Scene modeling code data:
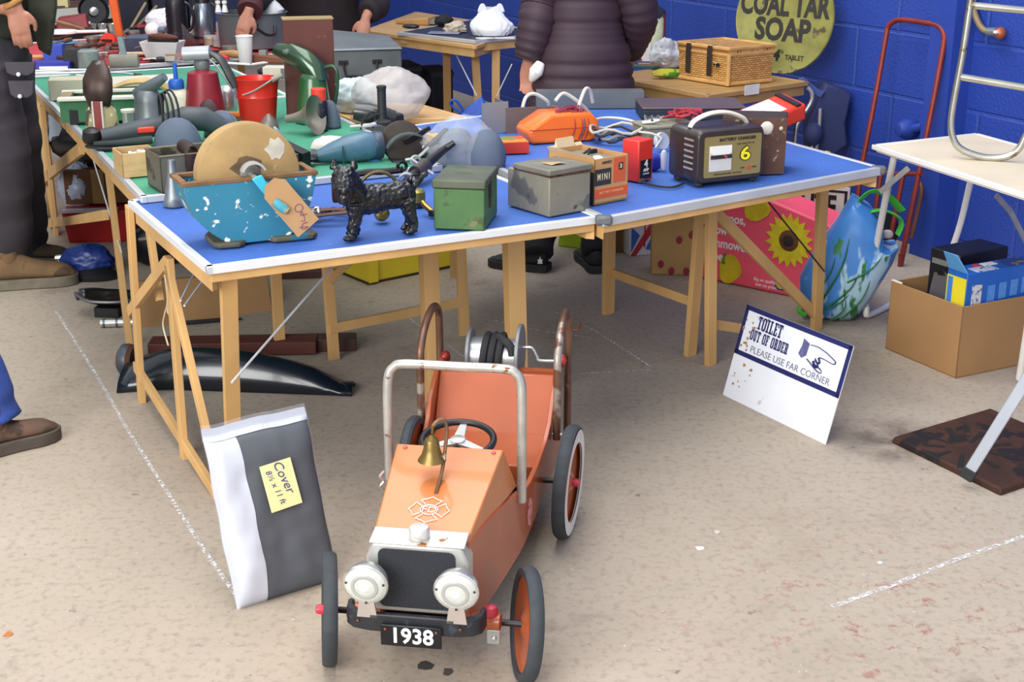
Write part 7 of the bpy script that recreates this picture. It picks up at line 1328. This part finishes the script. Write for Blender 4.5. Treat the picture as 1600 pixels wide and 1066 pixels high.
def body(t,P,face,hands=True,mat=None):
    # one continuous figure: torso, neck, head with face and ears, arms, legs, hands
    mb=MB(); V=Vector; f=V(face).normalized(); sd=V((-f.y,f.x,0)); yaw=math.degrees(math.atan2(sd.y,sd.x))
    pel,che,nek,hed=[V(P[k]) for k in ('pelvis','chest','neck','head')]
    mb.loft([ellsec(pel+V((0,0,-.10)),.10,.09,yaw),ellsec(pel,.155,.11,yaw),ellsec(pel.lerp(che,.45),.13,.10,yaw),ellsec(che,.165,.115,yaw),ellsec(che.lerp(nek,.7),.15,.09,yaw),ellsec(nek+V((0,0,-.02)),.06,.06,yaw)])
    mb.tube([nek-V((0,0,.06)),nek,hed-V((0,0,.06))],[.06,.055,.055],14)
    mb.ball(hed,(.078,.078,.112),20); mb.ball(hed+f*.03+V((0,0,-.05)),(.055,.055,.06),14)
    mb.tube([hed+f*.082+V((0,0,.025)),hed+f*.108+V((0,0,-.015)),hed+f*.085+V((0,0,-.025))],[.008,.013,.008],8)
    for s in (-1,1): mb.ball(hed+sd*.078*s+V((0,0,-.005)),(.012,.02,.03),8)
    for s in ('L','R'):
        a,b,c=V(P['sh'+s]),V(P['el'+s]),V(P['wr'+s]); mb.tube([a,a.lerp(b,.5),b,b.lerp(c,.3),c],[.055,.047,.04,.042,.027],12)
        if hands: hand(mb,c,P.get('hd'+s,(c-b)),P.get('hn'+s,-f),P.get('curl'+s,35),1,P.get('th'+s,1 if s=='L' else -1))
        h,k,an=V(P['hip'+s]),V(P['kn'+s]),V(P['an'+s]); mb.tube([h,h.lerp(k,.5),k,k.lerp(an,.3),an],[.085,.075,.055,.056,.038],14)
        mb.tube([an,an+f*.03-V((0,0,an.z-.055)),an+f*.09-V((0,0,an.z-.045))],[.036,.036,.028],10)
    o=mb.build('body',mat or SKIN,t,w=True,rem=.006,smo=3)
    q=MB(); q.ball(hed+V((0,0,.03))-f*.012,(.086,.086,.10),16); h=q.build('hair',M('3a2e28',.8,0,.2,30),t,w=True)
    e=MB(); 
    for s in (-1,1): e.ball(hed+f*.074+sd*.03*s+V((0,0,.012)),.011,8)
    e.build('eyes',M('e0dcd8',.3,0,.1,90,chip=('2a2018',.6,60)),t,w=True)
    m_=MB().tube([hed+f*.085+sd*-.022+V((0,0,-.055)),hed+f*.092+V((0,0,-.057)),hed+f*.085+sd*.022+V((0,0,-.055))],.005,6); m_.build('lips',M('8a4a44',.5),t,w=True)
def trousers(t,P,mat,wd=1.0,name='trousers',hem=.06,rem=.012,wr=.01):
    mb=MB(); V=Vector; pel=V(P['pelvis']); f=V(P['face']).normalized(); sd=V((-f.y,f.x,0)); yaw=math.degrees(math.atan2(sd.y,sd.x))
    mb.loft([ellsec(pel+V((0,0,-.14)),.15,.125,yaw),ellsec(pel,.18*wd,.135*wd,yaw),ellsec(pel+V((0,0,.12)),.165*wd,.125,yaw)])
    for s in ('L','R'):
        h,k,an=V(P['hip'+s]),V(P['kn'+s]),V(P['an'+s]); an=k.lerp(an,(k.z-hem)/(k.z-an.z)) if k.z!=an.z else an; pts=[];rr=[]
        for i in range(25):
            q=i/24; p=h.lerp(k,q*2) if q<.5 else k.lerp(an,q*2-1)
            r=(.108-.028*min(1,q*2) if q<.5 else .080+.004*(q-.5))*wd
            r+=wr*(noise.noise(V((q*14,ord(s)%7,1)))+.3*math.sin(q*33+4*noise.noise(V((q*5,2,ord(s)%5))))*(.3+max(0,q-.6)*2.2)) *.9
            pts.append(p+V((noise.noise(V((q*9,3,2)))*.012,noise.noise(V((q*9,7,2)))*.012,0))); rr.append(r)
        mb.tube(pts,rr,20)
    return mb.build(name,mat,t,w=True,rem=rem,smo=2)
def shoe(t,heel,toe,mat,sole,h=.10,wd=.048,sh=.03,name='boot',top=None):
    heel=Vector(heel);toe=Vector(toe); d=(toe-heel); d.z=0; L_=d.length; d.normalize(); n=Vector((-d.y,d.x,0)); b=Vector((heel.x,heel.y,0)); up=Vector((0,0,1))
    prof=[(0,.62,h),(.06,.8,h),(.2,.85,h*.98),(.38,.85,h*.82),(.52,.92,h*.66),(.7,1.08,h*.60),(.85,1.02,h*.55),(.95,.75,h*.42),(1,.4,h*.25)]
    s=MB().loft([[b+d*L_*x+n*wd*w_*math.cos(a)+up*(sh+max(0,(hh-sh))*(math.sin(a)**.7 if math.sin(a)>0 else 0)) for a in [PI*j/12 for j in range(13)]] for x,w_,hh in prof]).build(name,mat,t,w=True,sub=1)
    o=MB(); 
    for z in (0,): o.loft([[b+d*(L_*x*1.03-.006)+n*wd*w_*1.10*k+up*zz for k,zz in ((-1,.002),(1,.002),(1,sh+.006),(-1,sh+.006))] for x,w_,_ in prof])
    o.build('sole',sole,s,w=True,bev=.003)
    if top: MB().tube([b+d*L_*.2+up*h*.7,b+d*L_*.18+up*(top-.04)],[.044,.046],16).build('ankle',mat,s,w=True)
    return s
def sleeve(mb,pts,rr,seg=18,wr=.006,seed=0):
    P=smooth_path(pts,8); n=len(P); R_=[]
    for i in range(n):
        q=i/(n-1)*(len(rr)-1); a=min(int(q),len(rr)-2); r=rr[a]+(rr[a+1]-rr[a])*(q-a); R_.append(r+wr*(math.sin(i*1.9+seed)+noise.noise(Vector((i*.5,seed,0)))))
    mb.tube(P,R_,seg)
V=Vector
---
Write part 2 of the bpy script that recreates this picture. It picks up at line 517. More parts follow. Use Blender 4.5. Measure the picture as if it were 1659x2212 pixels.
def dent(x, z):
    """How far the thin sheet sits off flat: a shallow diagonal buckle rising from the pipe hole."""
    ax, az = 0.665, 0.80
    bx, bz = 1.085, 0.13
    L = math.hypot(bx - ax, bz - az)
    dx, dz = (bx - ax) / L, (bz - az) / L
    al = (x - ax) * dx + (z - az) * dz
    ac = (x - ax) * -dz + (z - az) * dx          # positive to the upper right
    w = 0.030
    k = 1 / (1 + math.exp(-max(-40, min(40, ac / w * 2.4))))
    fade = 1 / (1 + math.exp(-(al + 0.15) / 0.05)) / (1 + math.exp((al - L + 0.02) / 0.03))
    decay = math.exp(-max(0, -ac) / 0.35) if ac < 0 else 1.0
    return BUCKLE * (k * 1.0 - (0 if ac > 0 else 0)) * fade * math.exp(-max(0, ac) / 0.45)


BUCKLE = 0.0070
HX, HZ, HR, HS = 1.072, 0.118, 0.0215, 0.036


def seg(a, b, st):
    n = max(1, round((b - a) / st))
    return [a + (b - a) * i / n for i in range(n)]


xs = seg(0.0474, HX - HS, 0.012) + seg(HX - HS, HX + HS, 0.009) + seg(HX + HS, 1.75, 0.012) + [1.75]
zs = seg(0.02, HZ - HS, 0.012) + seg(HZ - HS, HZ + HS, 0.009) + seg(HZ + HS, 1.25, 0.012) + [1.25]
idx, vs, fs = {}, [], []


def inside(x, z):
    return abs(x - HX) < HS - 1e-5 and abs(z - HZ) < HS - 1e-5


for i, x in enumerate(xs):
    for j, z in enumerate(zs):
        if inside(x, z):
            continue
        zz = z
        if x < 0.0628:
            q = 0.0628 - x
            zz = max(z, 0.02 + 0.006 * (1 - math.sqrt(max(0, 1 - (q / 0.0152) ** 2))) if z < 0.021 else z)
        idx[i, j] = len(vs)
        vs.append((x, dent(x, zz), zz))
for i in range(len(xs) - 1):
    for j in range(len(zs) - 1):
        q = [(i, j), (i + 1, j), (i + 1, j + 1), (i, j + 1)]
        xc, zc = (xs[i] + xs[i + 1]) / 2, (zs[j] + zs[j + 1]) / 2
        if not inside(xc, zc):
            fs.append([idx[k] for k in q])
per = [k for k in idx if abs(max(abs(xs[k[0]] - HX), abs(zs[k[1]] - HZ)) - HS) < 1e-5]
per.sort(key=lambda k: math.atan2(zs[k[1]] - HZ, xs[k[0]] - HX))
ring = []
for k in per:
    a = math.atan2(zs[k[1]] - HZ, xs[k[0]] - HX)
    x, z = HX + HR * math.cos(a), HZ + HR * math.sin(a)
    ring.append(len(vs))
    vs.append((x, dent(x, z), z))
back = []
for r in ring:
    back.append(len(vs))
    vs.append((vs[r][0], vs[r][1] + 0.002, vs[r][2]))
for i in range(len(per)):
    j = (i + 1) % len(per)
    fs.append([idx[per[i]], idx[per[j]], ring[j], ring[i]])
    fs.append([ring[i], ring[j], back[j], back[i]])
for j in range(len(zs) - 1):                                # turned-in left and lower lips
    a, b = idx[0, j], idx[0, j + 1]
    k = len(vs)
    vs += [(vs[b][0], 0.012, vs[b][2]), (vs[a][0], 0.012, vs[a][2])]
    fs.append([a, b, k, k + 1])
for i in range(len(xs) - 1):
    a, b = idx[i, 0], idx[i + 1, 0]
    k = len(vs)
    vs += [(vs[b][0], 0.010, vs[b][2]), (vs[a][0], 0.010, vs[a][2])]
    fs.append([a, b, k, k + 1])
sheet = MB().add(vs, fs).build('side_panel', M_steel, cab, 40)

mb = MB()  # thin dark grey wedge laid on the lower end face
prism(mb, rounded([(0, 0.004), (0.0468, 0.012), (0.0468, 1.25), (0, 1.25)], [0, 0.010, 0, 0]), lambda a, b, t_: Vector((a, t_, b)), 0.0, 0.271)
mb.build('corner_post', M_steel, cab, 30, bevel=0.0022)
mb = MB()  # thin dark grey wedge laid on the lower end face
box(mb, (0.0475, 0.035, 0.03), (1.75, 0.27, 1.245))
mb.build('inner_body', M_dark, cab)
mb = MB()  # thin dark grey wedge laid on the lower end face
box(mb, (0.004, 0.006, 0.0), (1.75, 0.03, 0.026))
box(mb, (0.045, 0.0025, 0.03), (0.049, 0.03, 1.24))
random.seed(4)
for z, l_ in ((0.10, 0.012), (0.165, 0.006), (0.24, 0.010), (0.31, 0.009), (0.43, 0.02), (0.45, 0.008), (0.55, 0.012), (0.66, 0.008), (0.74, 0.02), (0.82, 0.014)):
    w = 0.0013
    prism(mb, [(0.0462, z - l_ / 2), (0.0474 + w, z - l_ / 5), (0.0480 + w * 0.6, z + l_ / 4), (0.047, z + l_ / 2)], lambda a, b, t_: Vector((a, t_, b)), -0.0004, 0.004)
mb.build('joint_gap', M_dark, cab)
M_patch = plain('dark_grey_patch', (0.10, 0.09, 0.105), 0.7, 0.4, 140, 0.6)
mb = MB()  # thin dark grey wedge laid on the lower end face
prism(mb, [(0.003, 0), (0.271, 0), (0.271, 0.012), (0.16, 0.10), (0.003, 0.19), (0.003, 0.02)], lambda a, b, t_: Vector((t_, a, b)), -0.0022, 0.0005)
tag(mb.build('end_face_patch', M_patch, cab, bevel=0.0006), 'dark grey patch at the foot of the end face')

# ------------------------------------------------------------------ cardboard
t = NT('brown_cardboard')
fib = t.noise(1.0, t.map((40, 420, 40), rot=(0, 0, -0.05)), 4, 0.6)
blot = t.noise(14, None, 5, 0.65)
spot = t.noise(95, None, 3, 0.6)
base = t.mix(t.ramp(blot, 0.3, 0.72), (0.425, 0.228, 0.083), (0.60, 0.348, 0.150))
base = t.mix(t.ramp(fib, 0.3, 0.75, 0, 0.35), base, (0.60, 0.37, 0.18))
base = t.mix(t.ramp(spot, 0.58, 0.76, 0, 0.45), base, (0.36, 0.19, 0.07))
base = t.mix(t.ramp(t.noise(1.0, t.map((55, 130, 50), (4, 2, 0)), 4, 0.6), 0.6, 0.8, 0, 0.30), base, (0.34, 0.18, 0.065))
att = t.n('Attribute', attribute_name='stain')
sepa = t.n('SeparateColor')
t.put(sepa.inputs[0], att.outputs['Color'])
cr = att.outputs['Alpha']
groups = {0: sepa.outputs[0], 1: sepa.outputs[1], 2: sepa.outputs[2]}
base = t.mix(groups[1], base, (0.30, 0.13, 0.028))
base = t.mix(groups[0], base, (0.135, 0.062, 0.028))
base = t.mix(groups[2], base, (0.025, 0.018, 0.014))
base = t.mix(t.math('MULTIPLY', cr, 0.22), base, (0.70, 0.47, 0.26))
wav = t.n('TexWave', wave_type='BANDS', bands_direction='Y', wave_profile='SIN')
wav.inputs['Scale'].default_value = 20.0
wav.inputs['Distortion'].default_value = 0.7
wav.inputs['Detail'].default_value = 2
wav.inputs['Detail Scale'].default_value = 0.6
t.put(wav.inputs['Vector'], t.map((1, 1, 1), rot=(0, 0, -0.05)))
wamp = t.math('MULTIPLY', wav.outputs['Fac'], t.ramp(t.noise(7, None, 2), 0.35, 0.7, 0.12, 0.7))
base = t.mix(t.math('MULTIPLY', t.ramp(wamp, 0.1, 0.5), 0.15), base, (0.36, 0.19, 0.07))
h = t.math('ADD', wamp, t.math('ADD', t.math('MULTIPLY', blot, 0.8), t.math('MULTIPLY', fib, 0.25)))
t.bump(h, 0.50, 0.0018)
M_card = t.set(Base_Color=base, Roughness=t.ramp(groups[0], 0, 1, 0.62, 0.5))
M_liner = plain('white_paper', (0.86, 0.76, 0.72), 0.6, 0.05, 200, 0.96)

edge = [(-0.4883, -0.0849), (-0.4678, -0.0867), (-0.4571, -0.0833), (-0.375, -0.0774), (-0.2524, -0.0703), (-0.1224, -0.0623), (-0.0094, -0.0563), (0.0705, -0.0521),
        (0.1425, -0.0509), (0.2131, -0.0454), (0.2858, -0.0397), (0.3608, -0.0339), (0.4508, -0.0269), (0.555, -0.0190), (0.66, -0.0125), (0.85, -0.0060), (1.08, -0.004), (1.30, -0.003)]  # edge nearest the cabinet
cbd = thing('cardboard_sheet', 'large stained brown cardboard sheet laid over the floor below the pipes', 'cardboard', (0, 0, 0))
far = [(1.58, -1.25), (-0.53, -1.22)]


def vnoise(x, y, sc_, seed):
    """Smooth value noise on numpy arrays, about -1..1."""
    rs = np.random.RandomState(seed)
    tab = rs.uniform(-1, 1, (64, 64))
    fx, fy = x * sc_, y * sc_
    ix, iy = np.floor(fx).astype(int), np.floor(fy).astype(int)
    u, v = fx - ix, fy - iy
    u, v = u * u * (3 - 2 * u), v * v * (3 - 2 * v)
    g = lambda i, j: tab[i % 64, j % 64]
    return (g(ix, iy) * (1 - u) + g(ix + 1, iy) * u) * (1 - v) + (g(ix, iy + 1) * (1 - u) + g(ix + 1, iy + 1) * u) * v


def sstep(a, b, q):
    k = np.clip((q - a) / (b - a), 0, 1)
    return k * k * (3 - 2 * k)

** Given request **
From the line with "Write part 2" through the line with "HX, HZ, HR, HS = 1.072, 0.118, 0.0215, 0.036", set down every line exactly and nothing besides.

** Exercise answer **
Write part 2 of the bpy script that recreates this picture. It picks up at line 517. More parts follow. Use Blender 4.5. Measure the picture as if it were 1659x2212 pixels.
def dent(x, z):
    """How far the thin sheet sits off flat: a shallow diagonal buckle rising from the pipe hole."""
    ax, az = 0.665, 0.80
    bx, bz = 1.085, 0.13
    L = math.hypot(bx - ax, bz - az)
    dx, dz = (bx - ax) / L, (bz - az) / L
    al = (x - ax) * dx + (z - az) * dz
    ac = (x - ax) * -dz + (z - az) * dx          # positive to the upper right
    w = 0.030
    k = 1 / (1 + math.exp(-max(-40, min(40, ac / w * 2.4))))
    fade = 1 / (1 + math.exp(-(al + 0.15) / 0.05)) / (1 + math.exp((al - L + 0.02) / 0.03))
    decay = math.exp(-max(0, -ac) / 0.35) if ac < 0 else 1.0
    return BUCKLE * (k * 1.0 - (0 if ac > 0 else 0)) * fade * math.exp(-max(0, ac) / 0.45)


BUCKLE = 0.0070
HX, HZ, HR, HS = 1.072, 0.118, 0.0215, 0.036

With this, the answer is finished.